Par con­tre, les propo­si­tions sur la charte finan­cière de la CFDT sont très tim­o­rées et ne s’inscrivent que très peu dans la vision fédéral­iste lib­er­taire des struc­tures. Le sys­tème financier de la CFDT est extrême­ment cen­tral­isé et ne peut être réfor­mé sans devenir boi­teux. Qui détient les cor­dons de la bourse détient le pou­voir réel. 

Voila pourquoi nous restons fidèles à ce principe d’être ouverts à tous et de ne pas lim­iter notre action aux dédales de couloirs d’une con­fédéra­tion, mais tout au con­traire de tou­jours con­sid­ér­er l’ensemble des prob­lèmes de la classe ouvrière. Com­ment les syn­di­cal­istes lib­er­taires pour­raient-ils par­ler d’unité de la classe ouvrière si eux, les pre­miers, se divi­saient en une kyrielle de clubs intra-con­fédéraux, tous igno­rants de l’action des autres cama­rades des autres con­fédéra­tions.
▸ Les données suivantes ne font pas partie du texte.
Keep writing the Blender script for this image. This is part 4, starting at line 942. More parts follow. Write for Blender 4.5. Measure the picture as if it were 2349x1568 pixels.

Ce serait une pra­tique qui entraîn­erait la divi­sion ouvrière, qui serait incom­prise de l’ensemble des travailleurs. 

Nous assurons ces cama­rades de notre sol­i­dar­ité, mais ne cau­tion­nerons pas cette ini­tia­tive. La con­sti­tu­tion de l’Alliance Syn­di­cal­iste est une con­damna­tion sans appel des patri­o­tismes con­fédéraux qui nuisent à l’action des tra­vailleurs et retar­dent l’avènement du socialisme. 

Par­lons d’unité bien sûr, mais de celle des travailleurs.